Kelsen presented what he called the “Pure Theory of Law.” He believed that his theory was free from ideological influences. Ideology, he said, is wanting or wishing the world were a certain way. A theory of law, he said, cannot describe law as we wish it to be, but only as it is. “The Pure Theory,” he said, “desires to present the law as it is, not as it ought to be; it seeks to know the real and possible, not the ‘ideal,’ the ‘right’ law. In this sense, the Pure Theory is a radical realistic theory of law, that is, a theory of legal positivism.”

Kelsen’s goal was to produce a scientific study of law. He believed that this requires law to be seen objectively, without reference to values or ideology. Just as one cannot make moral evaluations about the law of gravity or the existence of life on mars, Kelsen wanted to remove the possibility of making moral evaluations of the existing legal order. Moral evaluations get in the way of describing law way it is, because we inevitably describe it in the context of the way we want it to be.

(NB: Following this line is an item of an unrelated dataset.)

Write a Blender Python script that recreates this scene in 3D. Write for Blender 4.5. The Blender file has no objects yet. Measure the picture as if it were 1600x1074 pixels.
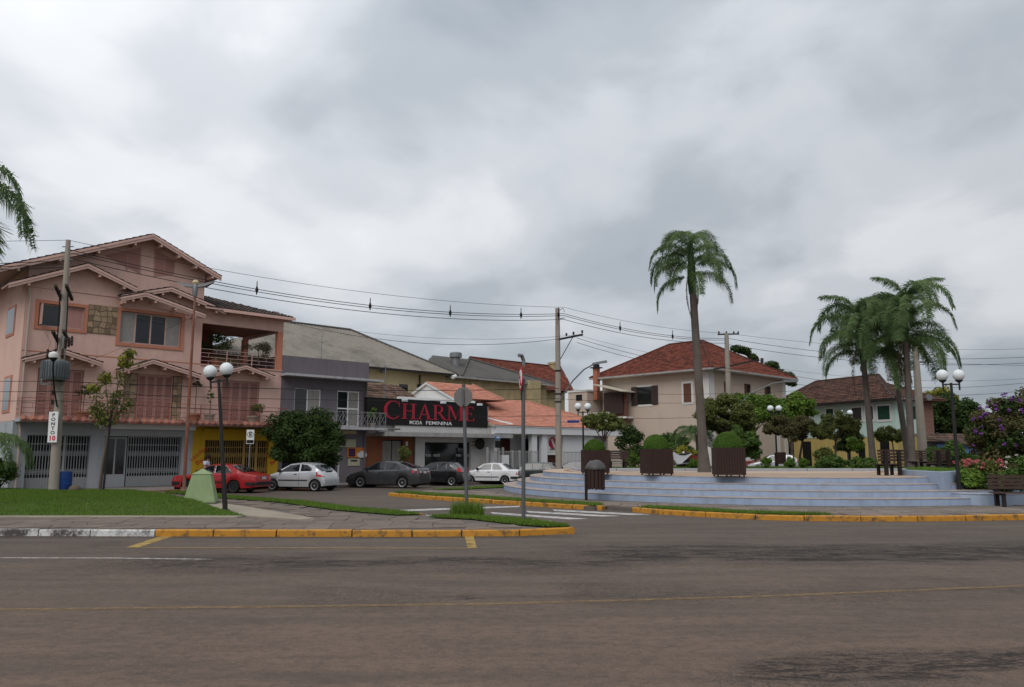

According to Letwin, Kelsen sterilized law of it moral quality by claiming that “justice is merely an irrational ideal. … When justice is used in the ordinary sense, it signifies nothing but a rationalization of personal preferences pretending to a spurious universality.” In other words, Kelsen denied the existence of universal standards by which we can measure law. Letwin continues: “A norm can be ‘just’ or ‘unjust’ only for those who do or do not desire what the norm prescribes, although whoever pronounces a social institution to be just or unjust may be unaware that he or she is expressing a merely private interest.”

Kelsen, however, preserved the prescriptive character of law. Although we cannot say what law ought to be, law can tell us what we ought to do. This is because Kelsen describes law as prescriptive norms. Letwin explains, “A norm states what ‘ought’ to be done, but to describe the law as a system of norms is to say not what it ought to be, but only what it is.”

According to Kelsen, “A valid law should be obeyed … because it has been issued by someone who is authorized by a higher norm to make such a law.” To avoid infinite regress of norms, Kelsen presuppose a hypothetical norm that was never enacted (the first mover, in a sense). This presupposition is that of a “law-making authority whose norms are, by and large, observed, so that social life broadly conforms to the legal order based on the hypothetical norms.”

In the end, Kelsen attempted to create a scientific study of law, one that did not require moral evaluations of the present legal system, but simply described the way it actually functioned.